Teks 2b di atas menunjukkan bahwa Sanghyang Śunya sebagai causa prima dari keberadaan alam semesta. Beliau menciptakan ciptannya namun beliau tidak menjelma menjadi ciptaannya, karena penciptaan terjadi dari yoga Sanghyang Śunya sehingga Sanghyang Śunya berada di luar ciptaannya. Hal inilah yang menunjukkan bahwa konsepsi Ketuhanan dalam teks Bhuwana Mahbah adalah Monotheisme Transenden. Sanghyang Śunya sebagai causa prima telah mengadakan dirinya sendiri. Monotheisme transenden merupakan keyakinan yang memandang Tuhan Yang Maha Esa berada jauh diluar ciptaa-Nya.
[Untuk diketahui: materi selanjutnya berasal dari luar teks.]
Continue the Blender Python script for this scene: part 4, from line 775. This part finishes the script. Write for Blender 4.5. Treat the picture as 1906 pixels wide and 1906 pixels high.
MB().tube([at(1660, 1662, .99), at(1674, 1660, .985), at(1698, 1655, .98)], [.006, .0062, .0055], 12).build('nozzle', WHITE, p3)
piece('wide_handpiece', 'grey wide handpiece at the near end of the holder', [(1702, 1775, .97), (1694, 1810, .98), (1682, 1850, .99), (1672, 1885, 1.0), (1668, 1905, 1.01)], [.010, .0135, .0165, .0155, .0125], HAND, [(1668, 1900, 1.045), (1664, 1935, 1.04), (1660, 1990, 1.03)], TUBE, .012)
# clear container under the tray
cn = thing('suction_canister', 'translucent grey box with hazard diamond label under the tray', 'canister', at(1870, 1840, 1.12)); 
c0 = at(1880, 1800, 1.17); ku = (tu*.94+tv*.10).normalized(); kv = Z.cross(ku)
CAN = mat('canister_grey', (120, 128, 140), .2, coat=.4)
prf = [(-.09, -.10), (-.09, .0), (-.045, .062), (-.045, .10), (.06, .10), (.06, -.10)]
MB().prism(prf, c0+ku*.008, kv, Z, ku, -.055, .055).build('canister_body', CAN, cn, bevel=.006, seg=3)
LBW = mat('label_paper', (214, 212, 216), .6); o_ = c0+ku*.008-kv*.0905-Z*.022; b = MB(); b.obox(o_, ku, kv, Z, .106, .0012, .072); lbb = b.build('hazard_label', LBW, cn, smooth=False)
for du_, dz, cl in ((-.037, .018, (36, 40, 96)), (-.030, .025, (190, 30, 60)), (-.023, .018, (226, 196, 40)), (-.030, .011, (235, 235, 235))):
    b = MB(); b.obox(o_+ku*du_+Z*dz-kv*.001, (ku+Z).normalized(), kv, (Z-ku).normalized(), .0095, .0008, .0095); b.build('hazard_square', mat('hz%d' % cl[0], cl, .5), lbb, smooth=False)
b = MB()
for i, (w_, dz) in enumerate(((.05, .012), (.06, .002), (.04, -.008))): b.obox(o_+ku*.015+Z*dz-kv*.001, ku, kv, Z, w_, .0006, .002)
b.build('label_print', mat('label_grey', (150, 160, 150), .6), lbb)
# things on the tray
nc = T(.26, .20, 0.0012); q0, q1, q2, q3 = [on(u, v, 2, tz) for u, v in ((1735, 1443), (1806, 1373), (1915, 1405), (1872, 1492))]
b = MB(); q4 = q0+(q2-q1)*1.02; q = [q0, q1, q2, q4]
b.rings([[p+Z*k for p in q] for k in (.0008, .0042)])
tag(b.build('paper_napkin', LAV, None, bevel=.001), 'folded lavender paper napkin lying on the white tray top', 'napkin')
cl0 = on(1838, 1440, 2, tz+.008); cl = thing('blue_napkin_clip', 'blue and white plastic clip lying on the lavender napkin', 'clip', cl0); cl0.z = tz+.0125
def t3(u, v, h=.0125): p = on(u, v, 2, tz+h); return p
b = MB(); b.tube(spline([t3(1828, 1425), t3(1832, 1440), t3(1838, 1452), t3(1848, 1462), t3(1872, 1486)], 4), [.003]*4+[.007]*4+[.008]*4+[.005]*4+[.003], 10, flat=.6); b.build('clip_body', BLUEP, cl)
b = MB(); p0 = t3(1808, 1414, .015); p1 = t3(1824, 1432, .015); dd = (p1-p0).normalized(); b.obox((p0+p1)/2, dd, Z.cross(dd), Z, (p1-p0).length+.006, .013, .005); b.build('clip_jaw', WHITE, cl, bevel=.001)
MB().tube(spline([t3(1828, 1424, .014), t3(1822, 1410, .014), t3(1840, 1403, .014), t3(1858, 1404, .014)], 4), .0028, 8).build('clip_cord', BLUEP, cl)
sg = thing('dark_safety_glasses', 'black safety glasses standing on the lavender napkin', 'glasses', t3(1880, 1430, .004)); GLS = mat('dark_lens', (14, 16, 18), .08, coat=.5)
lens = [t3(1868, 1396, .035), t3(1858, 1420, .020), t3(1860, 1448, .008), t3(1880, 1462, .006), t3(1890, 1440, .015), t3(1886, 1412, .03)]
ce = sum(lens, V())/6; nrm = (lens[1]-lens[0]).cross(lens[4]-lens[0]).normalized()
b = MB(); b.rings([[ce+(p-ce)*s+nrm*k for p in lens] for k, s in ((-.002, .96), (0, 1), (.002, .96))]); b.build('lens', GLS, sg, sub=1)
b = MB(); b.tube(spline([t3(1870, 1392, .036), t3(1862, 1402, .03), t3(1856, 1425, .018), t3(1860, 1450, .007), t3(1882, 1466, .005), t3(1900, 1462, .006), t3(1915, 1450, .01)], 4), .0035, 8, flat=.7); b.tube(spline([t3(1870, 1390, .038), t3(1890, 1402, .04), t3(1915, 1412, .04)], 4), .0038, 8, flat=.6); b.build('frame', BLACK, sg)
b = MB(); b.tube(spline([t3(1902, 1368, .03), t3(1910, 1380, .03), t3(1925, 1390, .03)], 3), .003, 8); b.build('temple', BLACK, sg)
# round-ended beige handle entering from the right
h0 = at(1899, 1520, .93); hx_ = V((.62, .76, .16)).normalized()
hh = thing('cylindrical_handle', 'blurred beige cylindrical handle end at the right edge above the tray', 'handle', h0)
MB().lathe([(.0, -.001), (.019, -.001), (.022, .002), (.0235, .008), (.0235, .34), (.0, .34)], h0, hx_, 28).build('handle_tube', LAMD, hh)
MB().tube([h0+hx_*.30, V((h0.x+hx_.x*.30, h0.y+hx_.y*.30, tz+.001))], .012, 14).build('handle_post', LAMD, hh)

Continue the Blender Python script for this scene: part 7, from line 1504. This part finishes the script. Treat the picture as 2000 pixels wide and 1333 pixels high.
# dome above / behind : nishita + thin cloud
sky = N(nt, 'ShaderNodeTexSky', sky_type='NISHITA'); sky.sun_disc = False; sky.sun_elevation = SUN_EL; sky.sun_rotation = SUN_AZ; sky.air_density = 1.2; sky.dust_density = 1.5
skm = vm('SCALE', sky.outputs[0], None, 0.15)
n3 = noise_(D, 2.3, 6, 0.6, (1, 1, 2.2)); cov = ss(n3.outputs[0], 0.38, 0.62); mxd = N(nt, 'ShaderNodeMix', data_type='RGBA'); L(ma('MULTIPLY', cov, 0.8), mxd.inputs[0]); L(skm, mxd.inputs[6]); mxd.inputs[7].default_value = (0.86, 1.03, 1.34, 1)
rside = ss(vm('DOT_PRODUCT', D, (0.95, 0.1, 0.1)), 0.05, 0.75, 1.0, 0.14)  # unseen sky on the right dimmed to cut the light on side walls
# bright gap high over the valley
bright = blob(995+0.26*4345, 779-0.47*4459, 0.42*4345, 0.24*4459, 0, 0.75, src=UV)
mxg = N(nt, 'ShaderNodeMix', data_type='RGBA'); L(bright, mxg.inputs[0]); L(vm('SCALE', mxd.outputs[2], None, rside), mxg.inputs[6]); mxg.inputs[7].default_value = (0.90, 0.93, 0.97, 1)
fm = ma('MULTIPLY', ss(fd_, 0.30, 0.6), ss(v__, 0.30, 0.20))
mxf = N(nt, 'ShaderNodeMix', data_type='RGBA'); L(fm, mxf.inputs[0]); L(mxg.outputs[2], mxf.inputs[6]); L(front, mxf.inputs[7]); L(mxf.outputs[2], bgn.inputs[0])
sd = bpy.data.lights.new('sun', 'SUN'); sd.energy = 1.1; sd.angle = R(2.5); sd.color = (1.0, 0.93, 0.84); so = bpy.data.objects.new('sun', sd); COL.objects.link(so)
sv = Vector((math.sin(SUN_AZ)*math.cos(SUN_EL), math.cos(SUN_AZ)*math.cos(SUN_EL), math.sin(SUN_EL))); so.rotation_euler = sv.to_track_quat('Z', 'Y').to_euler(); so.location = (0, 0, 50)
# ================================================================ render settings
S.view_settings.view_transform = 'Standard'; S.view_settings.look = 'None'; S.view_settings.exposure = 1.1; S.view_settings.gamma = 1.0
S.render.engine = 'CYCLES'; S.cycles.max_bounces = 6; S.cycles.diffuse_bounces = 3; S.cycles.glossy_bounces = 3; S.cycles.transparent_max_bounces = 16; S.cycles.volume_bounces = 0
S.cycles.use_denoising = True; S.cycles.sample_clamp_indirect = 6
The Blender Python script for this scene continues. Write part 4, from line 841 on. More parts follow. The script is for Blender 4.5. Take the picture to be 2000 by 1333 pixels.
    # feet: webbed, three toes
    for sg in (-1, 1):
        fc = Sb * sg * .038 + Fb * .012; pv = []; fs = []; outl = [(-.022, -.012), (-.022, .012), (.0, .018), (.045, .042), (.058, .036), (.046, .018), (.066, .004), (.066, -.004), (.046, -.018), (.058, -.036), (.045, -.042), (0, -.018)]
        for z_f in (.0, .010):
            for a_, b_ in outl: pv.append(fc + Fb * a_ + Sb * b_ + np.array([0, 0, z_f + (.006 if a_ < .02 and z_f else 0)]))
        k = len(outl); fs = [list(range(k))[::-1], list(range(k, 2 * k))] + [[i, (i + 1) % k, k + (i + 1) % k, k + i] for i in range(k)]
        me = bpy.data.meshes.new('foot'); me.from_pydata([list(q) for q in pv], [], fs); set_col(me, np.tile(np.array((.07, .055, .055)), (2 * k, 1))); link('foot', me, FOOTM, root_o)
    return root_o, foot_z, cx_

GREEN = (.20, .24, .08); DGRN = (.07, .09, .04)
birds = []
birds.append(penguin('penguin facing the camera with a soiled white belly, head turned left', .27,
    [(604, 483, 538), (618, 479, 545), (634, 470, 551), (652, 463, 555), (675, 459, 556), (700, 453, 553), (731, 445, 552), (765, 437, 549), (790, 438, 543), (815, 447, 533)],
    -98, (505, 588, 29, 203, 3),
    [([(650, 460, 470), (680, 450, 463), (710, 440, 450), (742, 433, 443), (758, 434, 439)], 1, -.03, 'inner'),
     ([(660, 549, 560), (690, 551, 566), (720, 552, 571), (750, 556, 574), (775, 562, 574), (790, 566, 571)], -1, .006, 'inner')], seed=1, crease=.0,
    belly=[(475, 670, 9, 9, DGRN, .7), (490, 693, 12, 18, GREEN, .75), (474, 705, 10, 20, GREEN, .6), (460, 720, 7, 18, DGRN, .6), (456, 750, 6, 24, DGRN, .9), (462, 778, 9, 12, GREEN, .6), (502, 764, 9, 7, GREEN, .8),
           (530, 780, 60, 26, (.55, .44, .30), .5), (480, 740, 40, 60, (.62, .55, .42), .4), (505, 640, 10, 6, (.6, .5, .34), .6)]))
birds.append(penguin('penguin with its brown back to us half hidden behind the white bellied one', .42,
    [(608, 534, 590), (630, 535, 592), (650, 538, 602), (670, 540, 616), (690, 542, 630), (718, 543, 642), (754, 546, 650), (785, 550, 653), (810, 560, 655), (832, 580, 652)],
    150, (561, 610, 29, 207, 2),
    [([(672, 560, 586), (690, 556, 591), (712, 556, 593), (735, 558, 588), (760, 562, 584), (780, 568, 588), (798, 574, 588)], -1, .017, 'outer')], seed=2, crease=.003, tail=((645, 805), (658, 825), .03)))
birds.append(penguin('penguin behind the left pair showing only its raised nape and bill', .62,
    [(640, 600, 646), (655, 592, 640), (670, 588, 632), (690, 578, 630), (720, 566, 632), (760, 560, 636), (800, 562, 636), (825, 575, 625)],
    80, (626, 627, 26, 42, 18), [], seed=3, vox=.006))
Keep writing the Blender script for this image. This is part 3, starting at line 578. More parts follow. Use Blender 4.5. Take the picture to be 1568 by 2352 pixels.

Tuhan Yang Maha Esa maha luhur, tidak terjangkau oleh akal pikiran manusia. Hal ini juga sejalan dengan Dvaita Vedanta. Dvaita menyatakan bahwa ada dua kategori dari kenyataan mutlak, yakni Brahman sebagai Tuhan personal yang merupakan kenyataan mutlak, dan jiwa serta individu dan obyek materi merupakan kenyataan yang relative yang berbeda satu dengan yang lainnya namun tetap bergantung pada Tuhan. Selanjutnya proses penciptaan dan pemeliharaan alam semesta dalam teks Bhuwana Mahbah semakin mengutkan adanya dualitas yang membedakan Tuhan dengan ciptaanya.
a. Proses Penciptaan
Donder (2007:4) menyatakan terdapat perbedaan antara Kosmologi Hindu dengan kosmologi yang umum dipelajari oleh ilmuwan Barat, kosmologi Hindu menempatkan Tuhan pada posisi pertama dan utama sebagai causa prima, “cikal bakal” (sangkan paraning dumadi) dari alam semesta ini. Kosmologi Hindu melihat penciptaan alam semesta atau jagat raya ini bermula dari Tuhan. Dari dalam badan atau kandungan Tuhan (hiranya garbha) alam semesta ini dilahirkan, dan kemudian kedalam kandungan Tuhan (hiranya garbha) pula alam semesta ini akan dikembalikan. Pendapat ini senada dengan apa yang termuat didalam Teks Bhuwana Mahbah yang menunjukkan bahwa Tuhan merupakan asal mula dan sumber dari segala yang ada di dunia ini.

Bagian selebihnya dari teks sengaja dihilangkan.